The award-winning Force Majeure was a much more cohesive film than this one, with darkly comic elements and each scene having a purpose. It’s a situation that suddenly goes from having the world on a string and then showing cracks in their once-perfect foundation. This time around, the same goes here except the beginning. You have the sense Pete is having a midlife crisis by booking them in a notorious singles resort instead of the family spot 20 minutes away. He also is obsessed with a younger co-worker living his best life all over his Instagram page (played by one of the few bright spots, Silicon Valley‘s Zack Woods, but that fades quickly).
There are two main issues with the Faxon and Rash remake — the first is that most of these scenes are repetitive, rehashing the issues, nor adding anything of probative value. It’s filled with much meaningless riffed banter that either comes off as improvised or may actually be but is painfully laugh-free. The result is an 86-minute movie that felt even longer, when brilliant to awful would have made the time go by much faster.
The other is that Will Ferrell is woefully miscast here. This is a role that needed some refinement and nuance to explore the various hints at a midlife crisis, depression, or even try to explore that him abandoning his family could be coming to grips with his own mortality after the loss of his father. The script from Rash and Faxon doesn’t come close to exploring these issues anywhere beneath the surface level. Instead, it wants to have its cake and eat it too by doing everything average, instead of doing one thing interestingly.
Downhill wants to be an edgy comedy about a sudden change in the family dynamic, but too often it toes the line between character study (which it does poorly), of biting comedy (in which it has very few teeth) and drama (which it does with no sense of urgency, meaning, and is interrupted by too many Ferrell-like overdone bits).

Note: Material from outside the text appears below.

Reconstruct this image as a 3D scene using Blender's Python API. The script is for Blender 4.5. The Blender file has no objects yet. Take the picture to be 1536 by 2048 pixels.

Sam Rockwell, for instance, would have been a stronger, better choice to delve into Pete’s themes instead of countless attempts at Ferrell’s surreal expressions of nonsense. This is perplexing since the SNL vet has displayed he can act and has a wider range than shown here with Stranger than Fiction and to a lesser extent, Everything Must Go.
Life is fleeting, and you should want to spend it at the movies with filmmakers who take risks, make interesting choices, and don’t simply recycle old material into a remake of a much better film. Downhill is lazy and comes out average at almost everything it tries instead of being great at one thing. It’s an overall flat experience, and that’s what’s the most offensive of all.